Circle of Life! *jazz hands*
     
4:20 Mumbai Time, Dept.

Right, so your sobsister loves me some Kronos Quartet.  Point the first.  I'm also all about the Bollywood soundtracks.  Point the second.  So, some time ago, when I picked up legendary playback singer Asha Bhosle's collaboration with Kronos, You've Stolen My Heart - Songs from R. D. Burman's Bollywood, I was grabbed by the leadoff cut, "Dum Mara Dum," which is translated as "Take Another Toke."

The lyrics, according to the Mother Box, are:

Dum maro dum
Mit jaaye gham
Bolo subah shaam
Hare Krishna, hare Ram

[Take a toke
Let the pain be erased
Say all day and night
Hare Krishna, hare Ram
]

Now, as you might've guessed, this piqued my interest.  So, today, I thought to find the original, also sung by Ms. Bhosle, on YouTube and, sho' nuff, here it is.  Very much of its time, i.e., fab.

From 1971's Hare Ram, Hare Krishna:

Man, those guys are working those chillums.

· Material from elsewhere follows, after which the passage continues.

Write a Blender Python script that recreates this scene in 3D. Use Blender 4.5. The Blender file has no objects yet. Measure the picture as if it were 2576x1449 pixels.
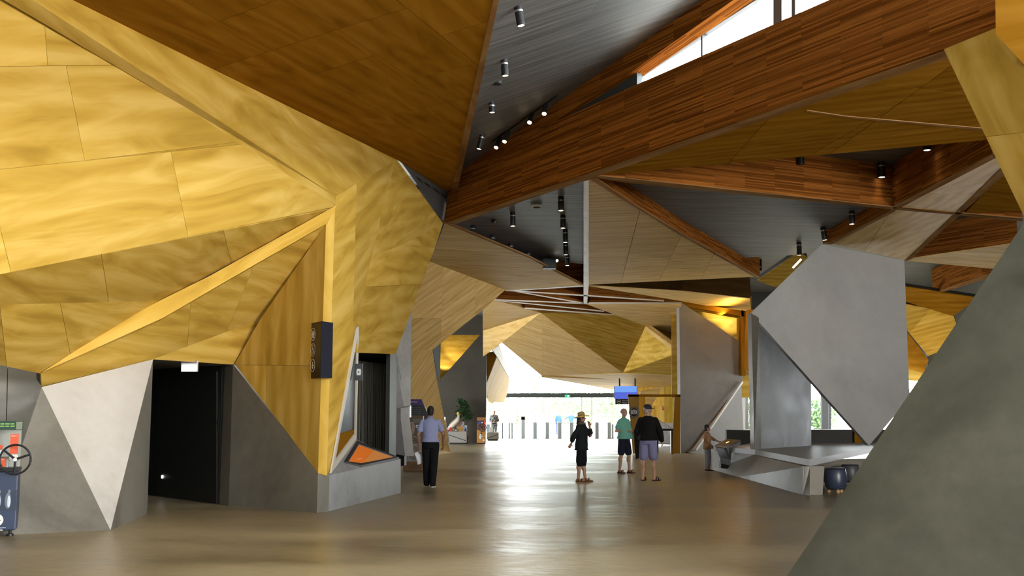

Then, I found a remade version that's very modern, i.e., BET moves and aerobicized abs on actress Deepika Padukone.  Interesting, but very not Asha:


So, to make up for that tawdry display, I'll finish off this segment with the version that got this thing started.  Asha Bhosle, about a quarter-century after the original, and the Kronos krewe:



And remember, kids: "ganja" is the Hindi word for "how late do they have that all-you-can-eat buffet at Udupi Palace?"